Although positively reviewed, neither We the Living nor Anthem garnered high sales. Not until the publication of The Fountainhead did Ayn Rand achieve fame. Rand began writing The Fountainhead in 1935, taking seven years to complete the book. In the character of architect Howard Roark, she presented for the first time the kind of hero whose depiction was the chief goal of her writing: the ideal man, man “as he could be and ought to be.” The Fountainhead was rejected by 12 publishers but finally accepted by Bobbs-Merrill. Although published in 1943, The Fountainhead made history by becoming a best-seller two years later, through word-of-mouth, and it gained for its author lasting recognition as a champion of individualism.

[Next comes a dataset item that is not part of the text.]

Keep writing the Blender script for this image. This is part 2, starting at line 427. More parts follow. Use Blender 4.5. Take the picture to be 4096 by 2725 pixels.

Ayn Rand returned to Hollywood in late 1943 to write the screenplay for The Fountainhead, but war-time restrictions delayed production until 1948. Working part-time as a screenwriter for producer Hal Wallis, Rand wrote such scripts as Love Letters and You Came Along and began Atlas Shrugged in 1946. In 1951, Rand moved permanently back to New York City and devoted herself full-time to the completion of Atlas Shrugged, which was published in 1957. Despite extremely negative reviews, Atlas Shrugged quickly became a best-seller.
Rand’s Philosophy: Objectivism
After the publication of Atlas Shrugged, Ayn Rand realized that she would have to identify the philosophy that made her heroes possible. She termed it Objectivism and described it as “a philosophy for living on earth.” Rand’s theory holds that man gains knowledge only through reason. The “Objectivism in Action” section of the Introduction to the Novel offers further insight into Rand’s belief system.
Rand offered private courses on both fiction and nonfiction writing and, in 1958, helped start an institute that teaches her philosophy. For the remaining years of her life, Rand devoted herself to nonfiction writing, penning, and editing a number of articles for her periodicals. These articles later appeared in numerous philosophic collections and dealt with topics including ethics (The Virtue of Selfishness), politics (Capitalism: the Unknown Ideal), aesthetics (The Romantic Manifesto), and the theory of knowledge (Introduction to Objectivist Epistemology). At the time of her death in 1982, Rand was working on a television miniseries of Atlas Shrugged.
A controversial novelist and philosopher — especially in academic circles — Ayn Rand attained widespread recognition, as indicated by a 1991 joint survey by The Library of Congress and The Book of the Month Club, which placed Atlas Shrugged second only to the Bible as the most influential book among American readers. Signs of her influence began to blossom in the mid-1980s and accelerated throughout the 1990s. In 1985, the Ayn Rand Institute in Marina del Rey, California, was established to increase the awareness of the existence and content of Ayn Rand’s philosophy. Also in the mid-1980s, the Ayn Rand Society — an organization of professional philosophers devoted to studying and teaching her theories — was founded within the American Philosophical Association. A steady stream of books analyzing Objectivism has been published in recent years, and in 1995, The New York Times started reviewing those books. In 1997, a documentary film devoted to her life (Ayn Rand: A Sense of Life) was nominated for an Academy Award. In 1999, the U.S. Postal Service issued a first-class stamp commemorating her achievements.
Ayn Rand’s ideas — and Atlas Shrugged, her greatest book and primary means of communicating those ideas — are an enduring part of American intellectual culture.